Le longues bosses sur le boulevard Richard-Lenoir, c’est toujours marrant à skater. Il faut courir et sauter sur sa board pour avoir assez de vitesse pour aller jusqu’au bout. On y passe toujours à un moment ou à un autre de la session. Il faut faire wheeling jusqu’au bout, sur le trottoir, jusqu’à la piste cyclable, en évitant la poubelle. Je vois un clochard se diriger vers nous, il marche doucement, il a une doudoune sale et il parle tout seul. Il s’approche de moi. Il est rouge de colère, d’alcool aussi peut-être, et désespéré. Il me dit que le foyer de l’autre côté de la rue vient de lui refuser l’entrée et qu’il va devoir dormir dehors. Ça le met hors de lui. Lui qui a trois filles, lui qui a soixante deux-ans. Je ne sais pas trop quoi dire, mais je trouve quelque chose. Et puis ses yeux se remplissent de larmes, il me dit que je pourrais être son fils. C’est si vrai que ça me transperce. Je mets la main sur son épaule, je le bouscule amicalement, je lui dis qu’il faut garder le moral. Il va devoir tenter sa chance à Peireire, qu’il dit. C’est de l’autre côté de Paris. Il doit être minuit, et c’est sa dernière chance. Je l’encourage, lui dit qu’il faut qu’il aille attraper le dernier métro, sinon c’est foutu. Ca m’arrangerait bien aussi qu’il y aille, je pourrais rentrer mon wheeling… Il y va. J’ai l’impression quand même de l’avoir aidé, un peu, en prenant une minute pour écouter et essayer de le réconforter. Je rentre mon wheeling. J’espère qu’il reste une place à Peireire.

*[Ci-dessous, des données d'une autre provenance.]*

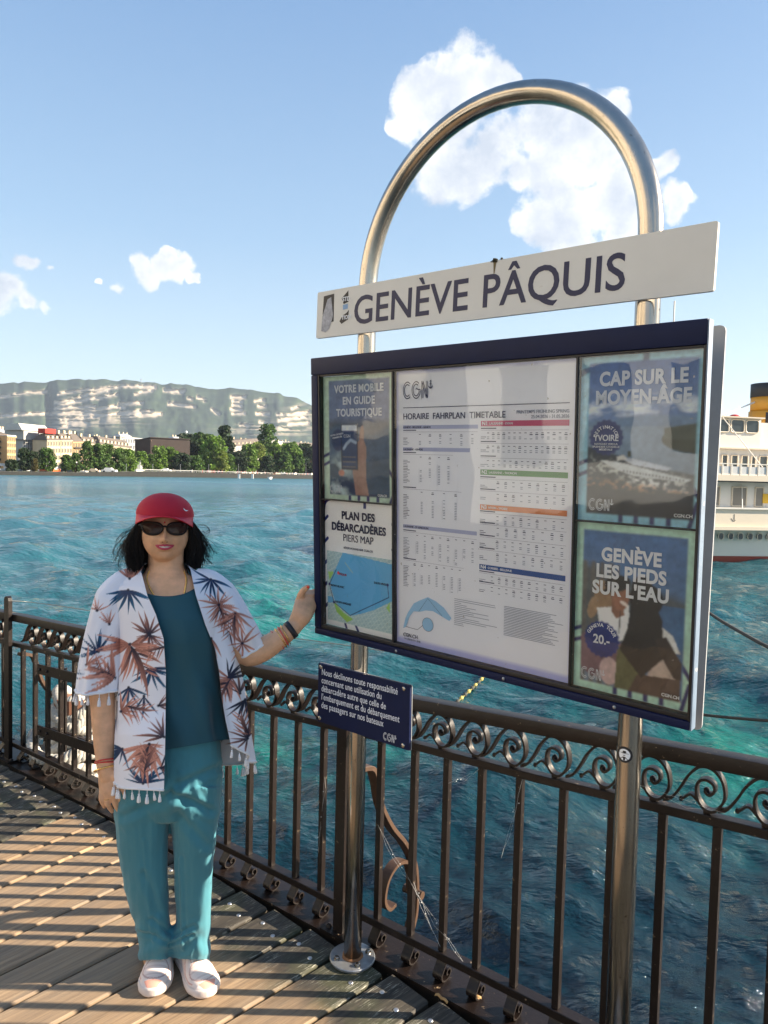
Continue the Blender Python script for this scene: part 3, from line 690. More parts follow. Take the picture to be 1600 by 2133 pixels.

On va sur l’autre palette, un peu plus loin. Les deux dernières fois où j’ai skaté là, quelqu’un nous a balancé des œufs depuis une fenêtre. On fait gaffe, on évite les flips sur le trottoir. On reste dix minutes et il est temps de rentrer à la maison. On se dit au revoir et je file.

La ville est calme, les trottoirs sont déserts, quelques couples s’écartent sur mon passage. J’arrive dans mon quartier, alors de descends de ma board, je ne voudrais pas réveiller tout le monde. Je tourne au coin de ma rue et je vois au loin une fille qui marche dans ma direction, suivie d’un ‘lascar’ qui lui réclame une cigarette, ou autre chose. Ses deux potes l’observent, de loin. Ils se marrent. En s’approchant, le regard de la fille se fixe au mien. Au moment où l’on se croise, je comprends son appel à l’aide. En deux secondes j’analyse. L’équation est vite-fait : ils sont trois, je suis seul. Tout en continuant à avancer je me retourne. Le connard insiste mais n’est pas vraiment agressif. Je rentre chez moi, la conscience pas tranquille. Finalement je ne suis pas un héros.

2 Comments:

Anonymous Anonyme said...

Chaud comme blouson ??????

11:04 AM  
Anonymous Anonyme said...

j'ai deja vu des clodos se faire jeter du foyer bvd richard lenoir mais c'est pas toulours parcequ'il n'y a pas de place c'est aussi qu'il n'accepte pas ceux qui ont trop bu. J'ai deja vu une femme se coucher par terre au milieu du boulevard devant la porte du foyer parce qu'il venait de la refuser elle était completment alcoolisée et a failli se faire écraser.